#1
Your capacity for resilience (meaning the extent to which you are filled up & supported) is a gift to others. A gift. You can’t be the change that you want to see unless you cultivate your own resilience through the habit of replenishing yourself and dedication to respecting your own needs as well as those of others.
#2
Creating change isn’t something that, in the long term. we can just do for others, beavering away relentlessly to try and make other peoples lives better.
We actually have to commit to making our own lives better too. Yep. That’s the paradox.
We might be drawn to change making work because we deeply care for and have empathy with others. We may also feel we are lucky and already have everything we need.
But we have to learn to care for ourselves too if we are to truly understand what is meant by justice and equality and holding each and every resident of this planet (including ourselves) in the highest esteem.

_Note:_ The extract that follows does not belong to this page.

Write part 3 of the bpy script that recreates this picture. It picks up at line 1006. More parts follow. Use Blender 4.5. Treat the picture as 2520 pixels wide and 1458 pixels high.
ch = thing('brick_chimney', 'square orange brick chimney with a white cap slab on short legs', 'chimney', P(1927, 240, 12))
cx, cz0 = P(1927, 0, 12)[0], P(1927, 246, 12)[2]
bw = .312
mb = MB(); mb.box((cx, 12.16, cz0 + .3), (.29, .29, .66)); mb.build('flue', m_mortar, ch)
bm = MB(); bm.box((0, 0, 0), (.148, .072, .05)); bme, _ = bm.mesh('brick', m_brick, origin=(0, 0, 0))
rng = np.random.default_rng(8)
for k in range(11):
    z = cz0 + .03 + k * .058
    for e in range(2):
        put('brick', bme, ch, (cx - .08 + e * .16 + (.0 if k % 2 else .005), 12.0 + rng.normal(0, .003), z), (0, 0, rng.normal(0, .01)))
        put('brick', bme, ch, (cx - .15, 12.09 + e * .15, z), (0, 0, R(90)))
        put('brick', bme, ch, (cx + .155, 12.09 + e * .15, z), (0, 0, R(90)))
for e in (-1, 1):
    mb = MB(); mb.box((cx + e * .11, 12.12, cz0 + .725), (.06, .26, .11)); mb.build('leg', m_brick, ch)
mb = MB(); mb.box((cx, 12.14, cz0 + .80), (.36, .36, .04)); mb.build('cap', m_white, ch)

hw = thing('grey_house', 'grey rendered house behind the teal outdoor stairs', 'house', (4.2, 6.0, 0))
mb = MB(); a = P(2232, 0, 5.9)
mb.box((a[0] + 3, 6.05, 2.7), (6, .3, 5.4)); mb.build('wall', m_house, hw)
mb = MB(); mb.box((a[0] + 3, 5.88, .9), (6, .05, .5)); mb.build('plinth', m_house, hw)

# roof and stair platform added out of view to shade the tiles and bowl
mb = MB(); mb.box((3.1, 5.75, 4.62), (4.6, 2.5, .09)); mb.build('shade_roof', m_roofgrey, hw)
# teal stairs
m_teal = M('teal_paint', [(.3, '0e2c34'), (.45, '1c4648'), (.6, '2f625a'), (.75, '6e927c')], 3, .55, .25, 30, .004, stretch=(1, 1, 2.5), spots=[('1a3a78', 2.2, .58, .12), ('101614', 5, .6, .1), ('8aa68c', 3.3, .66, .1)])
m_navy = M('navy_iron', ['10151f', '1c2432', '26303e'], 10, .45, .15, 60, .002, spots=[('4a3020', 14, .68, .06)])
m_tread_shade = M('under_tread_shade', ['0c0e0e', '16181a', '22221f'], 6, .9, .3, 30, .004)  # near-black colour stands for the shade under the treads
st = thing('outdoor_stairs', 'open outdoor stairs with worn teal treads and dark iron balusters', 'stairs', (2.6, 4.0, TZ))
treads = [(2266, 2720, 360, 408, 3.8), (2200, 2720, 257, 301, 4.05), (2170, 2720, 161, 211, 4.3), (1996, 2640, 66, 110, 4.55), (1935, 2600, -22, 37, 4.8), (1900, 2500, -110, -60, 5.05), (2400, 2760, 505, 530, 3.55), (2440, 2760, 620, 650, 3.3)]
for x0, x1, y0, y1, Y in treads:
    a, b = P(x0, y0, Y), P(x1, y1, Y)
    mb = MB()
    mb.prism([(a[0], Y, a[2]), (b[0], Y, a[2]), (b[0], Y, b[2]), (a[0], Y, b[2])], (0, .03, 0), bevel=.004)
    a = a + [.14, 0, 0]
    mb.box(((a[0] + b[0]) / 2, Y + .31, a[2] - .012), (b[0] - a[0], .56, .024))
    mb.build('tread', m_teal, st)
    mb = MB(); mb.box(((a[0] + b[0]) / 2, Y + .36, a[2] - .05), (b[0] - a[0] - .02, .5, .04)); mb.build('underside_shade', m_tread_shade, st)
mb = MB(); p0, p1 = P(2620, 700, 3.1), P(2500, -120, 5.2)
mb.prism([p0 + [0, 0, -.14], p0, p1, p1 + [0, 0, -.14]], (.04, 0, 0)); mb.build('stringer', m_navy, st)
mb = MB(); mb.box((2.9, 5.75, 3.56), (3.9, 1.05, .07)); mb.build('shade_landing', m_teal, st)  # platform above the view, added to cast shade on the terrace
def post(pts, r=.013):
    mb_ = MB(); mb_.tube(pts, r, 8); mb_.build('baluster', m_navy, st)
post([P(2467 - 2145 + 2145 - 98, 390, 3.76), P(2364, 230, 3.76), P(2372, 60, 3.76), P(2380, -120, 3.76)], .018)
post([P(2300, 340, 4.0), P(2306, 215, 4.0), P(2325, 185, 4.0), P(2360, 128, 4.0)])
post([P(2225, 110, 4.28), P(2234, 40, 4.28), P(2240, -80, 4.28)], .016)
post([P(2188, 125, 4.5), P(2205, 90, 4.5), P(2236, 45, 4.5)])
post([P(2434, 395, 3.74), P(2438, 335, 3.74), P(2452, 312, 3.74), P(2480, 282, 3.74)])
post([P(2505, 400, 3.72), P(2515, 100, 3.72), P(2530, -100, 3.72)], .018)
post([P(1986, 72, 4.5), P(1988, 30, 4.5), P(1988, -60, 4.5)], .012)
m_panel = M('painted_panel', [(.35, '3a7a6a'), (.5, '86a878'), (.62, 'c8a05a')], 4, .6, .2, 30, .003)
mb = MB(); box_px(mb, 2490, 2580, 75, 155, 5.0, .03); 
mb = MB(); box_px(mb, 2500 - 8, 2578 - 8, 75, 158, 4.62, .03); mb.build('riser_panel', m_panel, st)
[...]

Only with the understanding and resilience you get from caring for self, as well as for others, can you work for change the world in ways that are healthy and, continue to pursue them in the longer term.
#3
Figure out what makes YOU feel replenished.
It doesn’t have to be a big deal or cost a lot of money but you need to fill yourself up and make it a habit.
5 mins, 10 mins, 20 mins a day. Start with whatever you can manage and build on it. Do this to honour yourself.
Do things truly make you feel good, rested and like you are filled up in yourself. Don’t do them because others want you to, do them for you.
Don’t wait till you are burnt out and exhausted. Seriously, I learnt this one the hard way.
Start making your own replenishment a habit like today.
#4
Reflection matters. It’s one of the key practices and habits that helps us grow.
Make space and time for it, find support with it.
Reflecting on your own practice will give you the tools to see what could be different, what is working and what needs to shift.
Time spent on reflection is never wasted as long as you take what you learn and use it for the future.
#5
Choose Honesty. First of all with your self.
As in how are you really?
What is really going on for you?
What feels true for you?
What isn’t working?
Then with others.
Where do things feel stuck, out of integrity or difficult?
What needs to change?
How can you speak truth to power in ways that makes a difference?
All of this (and more) is part of how I see honesty as a critical piece of building our own resilience for change making work.
#6
Find safe places to share. Make sure you havethe right people to have around you and at your back and developing the habit of truth speaking.
Find places to connect with people who can hear and understand you.
They don’t have to be anything like you.
But what matters is that you feel heard, send and acknowledged and that you can offer that experience back to them too.
That’s your community, whether they live nearby or on the other side of the world.
#7
Connect to your people.
Build community that supports and nourishes you AND others.
Intentional, healthy community thrives when everyone is able to give and receive, including those who hold and facilitate.
#8
Being out of integrity in the work you do is a key factor in burn out and over exhaustion.
The constant sense that you aren’t quite doing what you believe in, that things aren’t quite what they could be, can really begin to wear you out.
Becoming resilient meanings choosing to follow what you are passionate about instead, even if it makes for a bumpy road, for questioning authority, for breaking free from the pack.
Your resilience will grow even as you step out of your comfort zone and choose to act in integrity with that which you a truly passionate about.
#9
When we try to do everything, say yes to everything, be all things to all people, it’s impossible to hold our focus on what really matters, on the change that we are trying to achieve right now.
Part of becoming resilient is about reducing those distractions, those little things we say yes too that take up space and time and dilute our focus.
Saying no with confidence and having the sense of our own boundaries that we need to do that is a critical piece of the jigsaw of becoming radically resilient.
#1o
The best way to stay resilient and counter burn out is to live our values.
That means when we feel we are being asked to do something or be something that ‘isn’t us’ we say no.
That means not forcing ourselves in to a role or character to suit others.
It also means leading organisations that are committed to practicing what they preach.
In that sense, living our values is a long game, but one we can start for ourselves today. The impact will be felt around us.